Black communities are not a monolith, and one-size-fits-all policy approaches have not and will not change the material conditions of our communities. Over the last decade, the population of New York City increased, but 200,000 Black people (about a 9 percent decrease in the Black population of NYC) have disappeared from New York City. Eerily reminiscent of the history of state-sanctioned violence that destroyed Black communities and Black flight from the south to the north.
Neighborhoods that were once meccas for Black people have rapidly become unaffordable. The reality is that the wealthy are not leaving New York City; Black working-class families are being displaced out of their communities in alarming numbers. The ever-increasing cost to raise a family or survive in New York City is unbearable for our communities, specifically Black communities, that have been disenfranchised for generations and have been in the struggle before affordability became a crisis and issue to prioritize.
Across the board, the disparity for Black New Yorkers is stark:
Black New Yorkers make up 56 percent of people in the NYC shelter system;
The median wealth of Black New Yorkers is at $2,800, Asian New Yorkers $43, 100, and White New Yorkers $321,000;
Black households have a median income of $53,000, compared with roughly $98,000 for white households;
Homeownership rates for Black New Yorkers is 27 percent in comparison with 42 percent for white New Yorkers; Black people are 43 percent more likely to be denied loans to purchase mortgages than white people;
17 percent of New York’s population is Black; however, Black New Yorkers make up 48 percent of defendants for minor offenses, 59 percent of the jail population, and 49 percent of the NYS prison population;
6 percent of Black New Yorkers are uninsured; Black New Yorkers have the highest rate of high blood pressure; and in NYC, Black women are nine times more likely to die during childbirth.
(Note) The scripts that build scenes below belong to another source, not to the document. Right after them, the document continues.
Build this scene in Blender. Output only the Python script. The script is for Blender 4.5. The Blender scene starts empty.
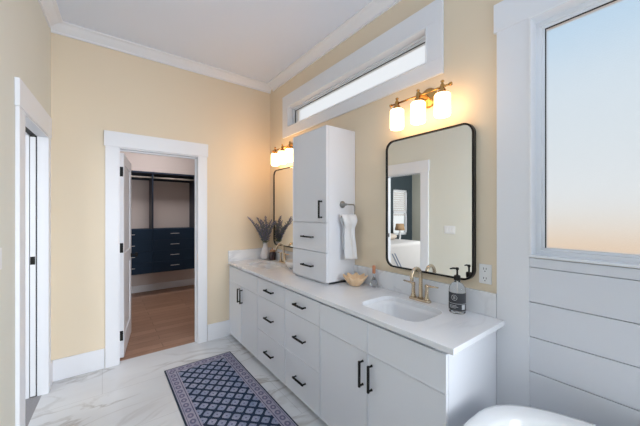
import bpy, bmesh, math, random
from mathutils import Vector, Matrix
random.seed(7)
PI = math.pi
C = bpy.context.scene.collection
S = bpy.context.scene

# ------------------------------------------------------------------ camera
cam_d = bpy.data.cameras.new('camera')
cam_d.sensor_fit = 'HORIZONTAL'; cam_d.sensor_width = 36.0
cam_d.lens = 286.06 * 36.0 / 640.0
cam_d.clip_start = 0.02
cam_d.shift_y = 0.0
cam = bpy.data.objects.new('camera', cam_d); C.objects.link(cam)
cam.location = (0, 0, 1.512)
cam.rotation_euler = (PI / 2, 0, -0.6505)
S.camera = cam

# ------------------------------------------------------------------ colour management
S.view_settings.view_transform = 'Standard'
S.view_settings.look = 'None'
S.view_settings.exposure = -0.28
S.view_settings.gamma = 1.0
S.view_settings.use_curve_mapping = False

# ------------------------------------------------------------------ world: hazy evening sky over tan ground
W = bpy.data.worlds.new('sky'); S.world = W; W.use_nodes = True
nt = W.node_tree; nt.nodes.clear()
out = nt.nodes.new('ShaderNodeOutputWorld'); bg = nt.nodes.new('ShaderNodeBackground')
tc = nt.nodes.new('ShaderNodeTexCoord'); sx = nt.nodes.new('ShaderNodeSeparateXYZ')
mr = nt.nodes.new('ShaderNodeMapRange'); cr = nt.nodes.new('ShaderNodeValToRGB')
mr.inputs['From Min'].default_value = -0.25; mr.inputs['From Max'].default_value = 0.75
nt.links.new(tc.outputs['Generated'], sx.inputs[0]); nt.links.new(sx.outputs['Z'], mr.inputs['Value'])
nt.links.new(mr.outputs[0], cr.inputs[0]); nt.links.new(cr.outputs[0], bg.inputs[0]); nt.links.new(bg.outputs[0], out.inputs[0])
el = cr.color_ramp.elements
el[0].position = 0.0; el[0].color = (0.80, 0.55, 0.36, 1)
el[1].position = 1.0; el[1].color = (0.34, 0.57, 0.86, 1)
for p, c in ((0.11, (0.88, 0.60, 0.40, 1)), (0.17, (0.90, 0.70, 0.52, 1)), (0.22, (0.88, 0.82, 0.74, 1)), (0.29, (0.86, 0.88, 0.89, 1)), (0.45, (0.80, 0.86, 0.90, 1)), (0.58, (0.76, 0.85, 0.92, 1)), (0.70, (0.58, 0.76, 0.92, 1))):
    e = el.new(p); e.color = c
# bright hazy cloud towards +y
hz = nt.nodes.new('ShaderNodeMapRange'); hz.interpolation_type = 'SMOOTHSTEP'; hz.inputs['From Min'].default_value = 0.28; hz.inputs['From Max'].default_value = 0.48
hm = nt.nodes.new('ShaderNodeMixRGB'); hm.inputs[2].default_value = (0.98, 1.0, 1.02, 1)
nt.links.new(sx.outputs['Y'], hz.inputs['Value']); nt.links.new(hz.outputs[0], hm.inputs[0]); nt.links.new(cr.outputs[0], hm.inputs[1]); nt.links.new(hm.outputs[0], bg.inputs[0])
bg.inputs[1].default_value = 1.25

# ------------------------------------------------------------------ large lights
def area(name, loc, rot, sx_, sy_, power, col):
    l = bpy.data.lights.new(name, 'AREA'); l.shape = 'RECTANGLE'; l.size = sx_; l.size_y = sy_
    l.energy = power; l.color = col
    o = bpy.data.objects.new(name, l); C.objects.link(o); o.location = loc; o.rotation_euler = rot
    return o
# unseen fill lamp added behind the camera, tipped up to brighten the ceiling
area('fill_behind', (0.9, -1.5, 1.3), (math.radians(140), 0, math.radians(28)), 1.5, 1.4, 34, (0.745, 0.86, 1.0)).data.spread = math.radians(120)
# unseen narrow lamp added to brighten the far wall and left wall
low = area('fill_slanting', (1.3, -1.9, 1.7), (math.radians(78), 0, math.radians(21)), 0.9, 1.6, 28, (0.88, 0.94, 1.0)); low.data.spread = math.radians(66)
# ceiling light of the walk-in closet and an unseen fill lamp inside the bedroom
area('closet_ceiling_light', (0.75, 5.45, 3.0), (0, 0, 0), 0.5, 0.5, 25, (1.0, 0.95, 0.93))
area('bedroom_fill', (-2.4, 2.0, 2.2), (math.radians(60), 0, math.radians(10)), 1.6, 1.6, 70, (0.95, 0.97, 1.0))

# ------------------------------------------------------------------ materials
def lin(h):
    r, g, b = h
    f = lambda v: (v / 255 / 12.92) if v / 255 <= 0.04045 else ((v / 255 + 0.055) / 1.055) ** 2.4
    return (f(r), f(g), f(b), 1)

def mat(name, rgb, rough=0.5, metal=0.0, noise=0.0, scale=20.0, bump=0.0, emit=None, es=0.0, trans=0.0, ior=1.45, coat=0.0):
    m = bpy.data.materials.new(name); m.use_nodes = True
    t = m.node_tree; b = t.nodes['Principled BSDF']
    b.inputs['Base Color'].default_value = lin(rgb); b.inputs['Roughness'].default_value = rough
    b.inputs['Metallic'].default_value = metal; b.inputs['IOR'].default_value = ior
    b.inputs['Transmission Weight'].default_value = trans; b.inputs['Coat Weight'].default_value = coat
    if emit: b.inputs['Emission Color'].default_value = lin(emit); b.inputs['Emission Strength'].default_value = es
    if noise or bump:
        c = t.nodes.new('ShaderNodeTexCoord'); n = t.nodes.new('ShaderNodeTexNoise'); n.inputs['Scale'].default_value = scale
        n.inputs['Detail'].default_value = 4
        t.links.new(c.outputs['Object'], n.inputs['Vector'])
        if noise:
            r = t.nodes.new('ShaderNodeValToRGB'); k = lin(rgb)
            r.color_ramp.elements[0].color = tuple(v * (1 - noise) for v in k[:3]) + (1,)
            r.color_ramp.elements[1].color = tuple(min(1, v * (1 + noise)) for v in k[:3]) + (1,)
            t.links.new(n.outputs['Fac'], r.inputs[0]); t.links.new(r.outputs[0], b.inputs['Base Color'])
        if bump:
            u = t.nodes.new('ShaderNodeBump'); u.inputs['Strength'].default_value = bump; u.inputs['Distance'].default_value = 0.002
            t.links.new(n.outputs['Fac'], u.inputs['Height']); t.links.new(u.outputs[0], b.inputs['Normal'])
    return m

M = {}
M['paint'] = mat('yellow_paint', (233, 218, 194), 0.75, noise=0.012, scale=3, bump=0.05)
M['paint_daylit'] = mat('daylit_yellow_paint', (226, 225, 214), 0.75, noise=0.012, scale=3, bump=0.05)  # left wall's yellow paint, lightened to carry the daylight falling on it
M['ceil'] = mat('ceiling_paint', (230, 238, 252), 0.8, noise=0.008, scale=3)
M['trim'] = mat('white_trim_paint', (236, 238, 243), 0.4, noise=0.008, scale=6)
M['cab'] = mat('white_cabinet_paint', (231, 234, 241), 0.38, noise=0.008, scale=6)
M['ship'] = mat('white_shiplap_paint', (226, 229, 236), 0.45, noise=0.01, scale=5)
M['groove'] = mat('dark_groove', (120, 122, 126), 0.8, noise=0.05)
M['black'] = mat('matte_black_metal', (12, 12, 13), 0.7, 0.0, noise=0.05, scale=40)
M['frame'] = mat('black_mirror_frame', (30, 29, 30), 0.35, 0.5, noise=0.05, scale=30)
M['silver'] = mat('mirror_silver', (246, 248, 246), 0.0, 1.0)
M['bronze'] = mat('champagne_bronze', (206, 189, 166), 0.25, 1.0, noise=0.04, scale=30)
M['brass'] = mat('aged_brass', (196, 150, 88), 0.25, 1.0, noise=0.05, scale=40)
M['nickel'] = mat('brushed_nickel', (150, 148, 146), 0.3, 1.0, noise=0.05, scale=40)
M['chrome'] = mat('chrome', (210, 212, 215), 0.12, 1.0, noise=0.02)
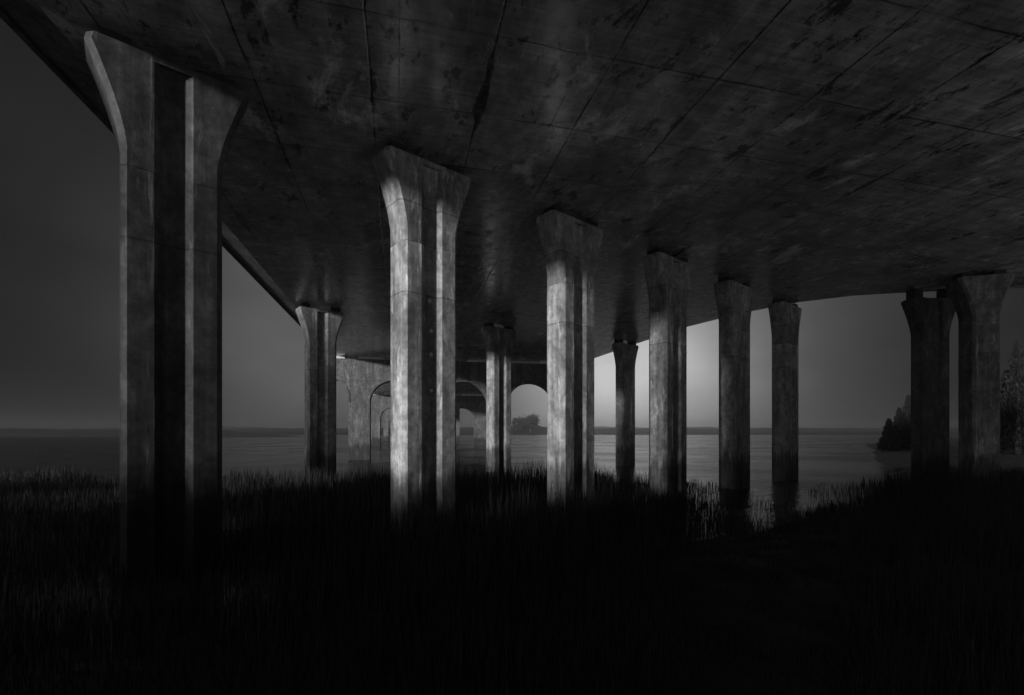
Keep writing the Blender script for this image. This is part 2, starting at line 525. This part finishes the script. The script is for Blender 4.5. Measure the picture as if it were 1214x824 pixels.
w = grid([-1395, -100, 100, 1395], [-75, 0, 100, 1495], lambda x, y: -.12, 'water', M_WATER)
tag(w, kind='structure')

# hills on the far shore
def hill(name, y0, x0, x1, hf, depth, seed):
    bm = bmesh.new()
    n = 220
    rows = []
    for j, (dy, k) in enumerate(((0, 0.0), (depth*.3, .75), (depth*.55, 1.0), (depth, 0.0))):
        rows.append([bm.verts.new((x0+(x1-x0)*i/n, y0+dy+6*noise.noise((i*.2, j, seed)), -.3+k*hf(x0+(x1-x0)*i/n, i))) for i in range(n+1)])
    for a, b in zip(rows, rows[1:]):
        for i in range(n): bm.faces.new((a[i], a[i+1], b[i+1], b[i]))
    o = build(name, bm, M_HILL, None, True)
    tag(o, kind='structure'); return o
hill('hills', 420, -900, 900, lambda x, i: 6.0+5.0*math.exp(-((x-15)/16)**2)+1.6*noise.noise((x*.012, 0, 2))+1.1*noise.noise((x*.06, 1, 2))+.5*noise.noise((x*.25, 1, 9)), 120, 1)
hill('hills', 800, -1200, 1300, lambda x, i: 11+7*noise.noise((x*.004, 0, 5))+2*noise.noise((x*.03, 3, 5)), 300, 2)

hill('hills', 170, -340, -92, lambda x, i: (3.3+.9*noise.noise((x*.03, 4, 2))+.5*noise.noise((x*.13, 1, 7))+.25*noise.noise((x*.5, 1, 7)))*min(1.0, (-92-x)/40), 70, 3)

# ------------------------------------------------------------------ trees
def make_tree(label, x, y, h, spread, seed, group, z0=-.2, leaves=2600, ls=.3):
    rng = random.Random(seed)
    root = empty('tree', (x, y, z0)); tag(root, label, 'tree', group)
    bm = bmesh.new()
    tips = []
    tr = [(0, 0, 0), (.1*rng.uniform(-1, 1), 0, h*.25), (.2*rng.uniform(-1, 1), .1, h*.55), (0, 0, h*.85)]
    tube(bm, tr, [h*.028, h*.022, h*.014, h*.004])
    for k in range(13):
        t = rng.uniform(.22, .85); a = rng.uniform(0, 6.28); ln = spread*(1.15-.6*t)*rng.uniform(.6, 1.1)
        b = Vector((0, 0, h*t)); e = b+Vector((math.cos(a)*ln, math.sin(a)*ln, ln*.55))
        mid = (b+e)/2+Vector((0, 0, .1*ln))
        tube(bm, [b, mid, e], [h*.010, h*.006, h*.002], 5)
        tips += [e, mid, (mid+e)/2]
    build('trunk', bm, M_BARK, root)
    tips += [Vector((0, 0, h*.9)), Vector((0, 0, h*.75))]
    bm = bmesh.new()
    per = leaves//len(tips)
    for c in tips:
        rad = spread*rng.uniform(.25, .5)
        for _ in range(per):
            q = Vector((rng.gauss(0, 1), rng.gauss(0, 1), rng.gauss(0, .9)))*rad*.5+c
            if q.z < h*.08: continue
            u = Vector((rng.gauss(0, 1), rng.gauss(0, 1), rng.gauss(0, 1))).normalized()*ls*rng.uniform(.5, 1)
            v = u.orthogonal().normalized()*ls*.5
            bm.faces.new([bm.verts.new(q-u), bm.verts.new(q+v), bm.verts.new(q+u), bm.verts.new(q-v)])
    build('crown', bm, M_LEAF, root, False, False)
    return root
make_tree('broad hazy tree beyond the arched wall, framed by its open right arch', 16.5, 430, 15.5, 10, 9, 'trees across the water', ls=1.0)
make_tree('lower hazy tree beside the broad one, framed by the open right arch', 7.0, 440, 12.5, 9, 10, 'trees across the water', ls=1.0)

# unseen trees added behind the camera to shade columns, leaving one sun beam
SX, SY = -math.sin(R(41)), -math.cos(R(41))
def beam(t, p): return (-5.24+SX*t-SY*p, 7.37+SY*t+SX*p)
def make_cypress(label, x, y, h, rad, seed, group='unseen cypresses added to block the sun', lw=.09, name='tree_or_sun_blocker', count=15000, mat=None, cat='tree', rag=.13, spire=False):
    rng = random.Random(seed)
    root = empty(name, (x, y, ground_z(x, y)-.1)); tag(root, label, cat, group)
    bm = bmesh.new()
    tube(bm, [(0, 0, 0), (.05, 0, h*.4), (0, 0, h*.9)], [.02*h, .013*h, .003*h], 8)
    build('trunk', bm, M_BARK, root)
    V = []; Fc = []
    for _ in range(count):
        t = rng.random()**.9; a = rng.uniform(0, 6.28)
        z = .25+t*(h-.25)
        prof = min(1.0, .55+t*2.2)*(1-max(0, (t-.55)/.45)**2.2)
        if spire: prof = (1-t)**.85*(.72+.28*math.sin(t*h*5.2+seed)**2)+.03
        rr = rad*prof*(.55+.45*math.sqrt(rng.random()))*(1+rag*noise.noise((math.cos(a)*1.5, math.sin(a)*1.5, z*.9+seed))+rag*.7*noise.noise((math.cos(a)*4, math.sin(a)*4, z*2.4+seed)))
        q = Vector((math.cos(a)*rr, math.sin(a)*rr, z))
        u = Vector((math.cos(a)*.4+rng.gauss(0, .3), math.sin(a)*.4+rng.gauss(0, .3), 1)).normalized()*rng.uniform(.12, .26)
        v = u.orthogonal().normalized()
        v.rotate(__import__('mathutils').Quaternion(u.normalized(), rng.uniform(0, 6.28))); v *= lw
        k = len(V); V += [q-u, q+v, q+u, q-v]; Fc.append((k, k+1, k+2, k+3))
    me = bpy.data.meshes.new('crown'); me.from_pydata(V, [], Fc); me.materials.append(mat or M_LEAF)
    o = bpy.data.objects.new('crown', me); col.objects.link(o); o.parent = root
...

Despite these clear disparities and many more, we still lack champions on the state level - particularly those with a large population of Black New Yorkers - lacking the political courage to make a clear Black Agenda and prioritize an ascension plan for our communities. Black communities deserve both a policy and a cultural agenda that bolsters our cultural identity, economic, political, and educational empowerment, and builds community autonomy and reliance -truly embodying Kujichagulia.
Repairing, Protecting & Building Black Futures
Pass a Racial Equity Impact Assessment legislation to analyze how proposed laws may have a disproportionate impact on minority communities before it is passed as law.
Reparations for African descendants whose labor was extracted through chattel slavery and for the businesses, homes, and property that were stolen and burned due to state-sanctioned terror, lynching, forced sterilization, mass displacement, and the anti-Black exclusion that permeated and bolstered the many institutions we have today.
Fund and create a mechanism for Baby Bonds, Children’s Savings Accounts, or Individual Development Accounts (IDAs) to build financial assets from a young age and reduce the wealth gap.
Fund and create pathways for historically Black communities to participate in Community Land Trust as a means to collectively preserve their communities.
Direct funds towards infrastructure in Black communities, such as violence prevention programs, targeted employment initiatives, healthcare systems, schools and education, and housing, to create nurturing, positive communities for future generations.
Address the generational violence of mass incarceration by reforming our sentencing laws and parole system, allowing for proper wages in prisons, abolishing the prison labor system, and providing humane pathways towards rehabilitation.
End predatory activities that target Black homeowners and encourage displacement and gentrification, such as deed theft, discriminatory mortgage lending, eviction moratoriums with no restitution, or delayed housing court.